While Wall Street worried that Yellen would be too dovish on inflation, she quickly learned to talk like a central banker and won widespread praise for her performance on the Fed, where she publicly supported Greenspan’s cautious approach to managing interest rates.

In accepting the nomination Friday, Yellen joked that she hoped to do ``half as well as my two distinguished predecessors.″

In fact, Yellen has close ties to both council Chairman Joseph Stiglitz, who was one of her college professors at Yale, and Laura Tyson, who was a teaching colleague at Berkeley.

Stiglitz is leaving the administration to take the job as chief economist as the World Bank while Tyson, who two years ago left the Council of Economic Advisers to take the job as director of the president’s National Economic Council, is returning to the faculty at Berkeley.

In a second Clinton term, both economic councils are expected to have less influence. Some economists noted that Princeton economist Alan Blinder, who was a member of the Council of Economic Advisers in Clinton’s first term, turned down an offer to return as chairman.

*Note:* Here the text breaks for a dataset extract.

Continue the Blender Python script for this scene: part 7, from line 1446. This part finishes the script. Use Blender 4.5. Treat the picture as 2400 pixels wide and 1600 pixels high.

``Janet Yellen will be a competent head of the CEA, but I doubt that she will be the spokesman for administration policy that Laura Tyson was,″ said David Jones, an economist at Aubrey G. Lanston & Co. in New York. ``In this term, the real inside circle of policy-makers will be the president and Treasury Secretary Robert Rubin.″

Yellen’s speech still has traces of the Brooklyn where she was born and grew up. She attended Brown University as an undergraduate and received her doctorate in economics in 1971 from Yale.

She was an assistant professor for five years at Harvard, where Deputy Treasury Secretary Lawrence Summers was one of her students. She joined the faculty of the business school at Berkeley in 1980.

As an economist, she has specialized in the causes and implications of unemployment. She is married to another prominent economist, George Akerlof, and they have co-authored a number of economic articles. They have one son.